Beyond Statistics

Eloiza's picture

According to FBI statistics, black men made up 40 percent of all murder victims last year. That is a stunning number for a group that accounts for only 6 percent of the nation's population.

You've likely read the grim stats. The homicide rate in the US is among the highest in the industrialized world. The high incarceration rate of Black men, coupled with the homicide rate, result in what many would call genocide. At the very least, we, as a nation, are faced with a crisis that has deep roots in both historical and current economic and social conditions.

I dedicated most of my undergraduate studies examining racial identity formation and the history of slavery in (all of) the Americas. My graduate studies focused on urban education, analyzing what I understood to be the present day outcomes of institutionalized social and economic practices. That's not what I want to discuss right now...

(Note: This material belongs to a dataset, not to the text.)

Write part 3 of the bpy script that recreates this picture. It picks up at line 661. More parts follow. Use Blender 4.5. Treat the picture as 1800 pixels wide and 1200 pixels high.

What I am hoping to convey is the heartfelt acknowledgment of the humanness of an otherwise grim statistic. To remember the light in my student's eyes, the reluctant but luminous smile, the warm and tender manner of a young African American male. To somehow communicate to the world the significance that Rajohn's life had on this one teacher. To look beyond or perhaps more deeply into a statistic.

It’s been a bloody summer in Newark.

Between June 1 and Aug. 31, 35 people were killed in the state’s largest city, making this

Newark’s most violent summer since 1990,

according to statistics from the Essex County Prosecutor’s Office.

Law enforcement officials say targeted shootings and drug-related turf battles have fueled the violence, which comes on the heels of an overall drop in crime over the past four years.

--James Queally/The Star-Ledger

Teachers are not supposed to have favorites, but Rajohn was especially easy to love. He was the student who I could make eye contact with while his classmates were cutting up. We'd both shake our heads at their silliness. My husband, who also taught at the school, reminded me that Rajohn had discipline issues in other classes. In my class he was different. His young soul emanated a wisdom, a calmness.

While he was a little 5th grader I hugged him every opportunity I had. I'm not sure how much of ancient civilizations he would actually recall. What I recollect was his joy in being focused and accomplished in class-- perhaps one of the few places where he could feel successful. Now, I'm not claiming that I had some special or extraordinary skill in reaching him-- I think it was one of those rare occurrences where we recognized each other for the loving souls we are. Beyond the identities and roles, the subject matter and grades, there was this young soul who I had the opportunity to love.

The last time I saw Rajohn was about five years ago when I had visited his home to meet his teenage sister's newborn baby. Still short and stout, he was a little more stoic. Eventually I managed to get a smile from him. Once he warmed up, he had all kinds of questions about the organic produce I had brought over to share. He seemed shocked and curious about my visit-- asking lots of questions and thanking me more than once. I felt good after that visit. I witnessed how, despite facing similar hardships, all of the children in Rajohn's family have that same gentle manner, warmth and curiosity.

Somehow I knew he'd be okay. I was wrong.

I am grateful to have had the opportunity to love Rajohn. That is perhaps the biggest gift as a teacher. It is a sin that he wasn't able to live a long life as a contributing member of our community. The greater sin is that perhaps he didn't fully realize his capacity to love and be loved. To know how much he mattered. To express more of his unique gifts in the world.